Lingo was a former monk and chantry priest, first documented at Llantarnam, a former Cistercian monastery located near the present day suburb of Cwmbran, in southeast Wales, who at some unknown date after the dissolution of Llantarnam in 1536 became a Chantry priest in Cowbridge, in the Vale of Glamorgan, Wales. He was deprived of this post in 1548, but was granted a pension at the maximum rate of £5 per annum. Some time after 1554 he was appointed Vicar of the nearby parish of St. Hilary. In 1560/1 he was returned as absent, and in 1563 his whereabouts were stated to be unknown; no extant record telling when he was replaced has been found.
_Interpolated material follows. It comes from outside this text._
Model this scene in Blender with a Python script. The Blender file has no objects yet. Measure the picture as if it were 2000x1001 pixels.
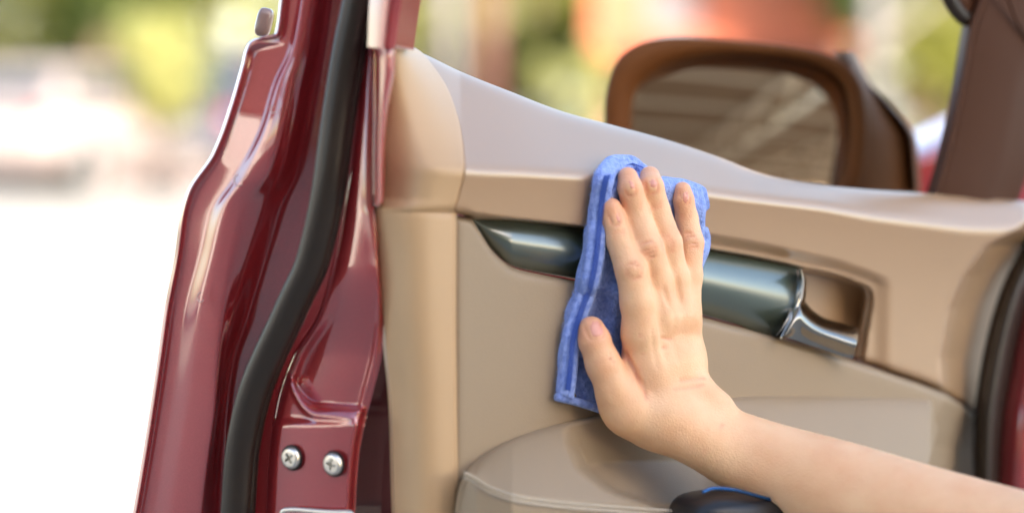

The timing of Lingo's appointment suggests that he might have been sympathetic to Roman Catholicism, and the timing of his departure by 1560/1 suggests it was a consequence of the passage of the Act of Uniformity of 1558 enforcing Anglican religious orthodoxy within the Church of England. Both would evidence Welsh Roman Catholics' resistance to the English Reformation. Passage of the Act of 1558 resulted in fourteen bishops being dismissed from their Sees, with a ripple effect which undoubtedly affected vicars as it reached the more remote areas of the British Isles, such as Lingo's parish in Wales. His apparent Scottish origin, as evidenced by his surname, suggests that he was not a local by birth. His service would be significant evidence of the manner and degree of resistance to the Reformation in the more remote areas of the Church's realm.

References

  1. Madeleine Gray: "The diocese of Llandaff in 1563" in Journal of Welsh Religious History, Vol. 2 (1994), pp. 37, 43.
  2. Thomas J. Prichard: "The Reformation in the Deanery of Llandaff" in Morgannwg: Transactions of the Glamorgan Local History Society, Vol. XIII (1969), pp. 19, 23.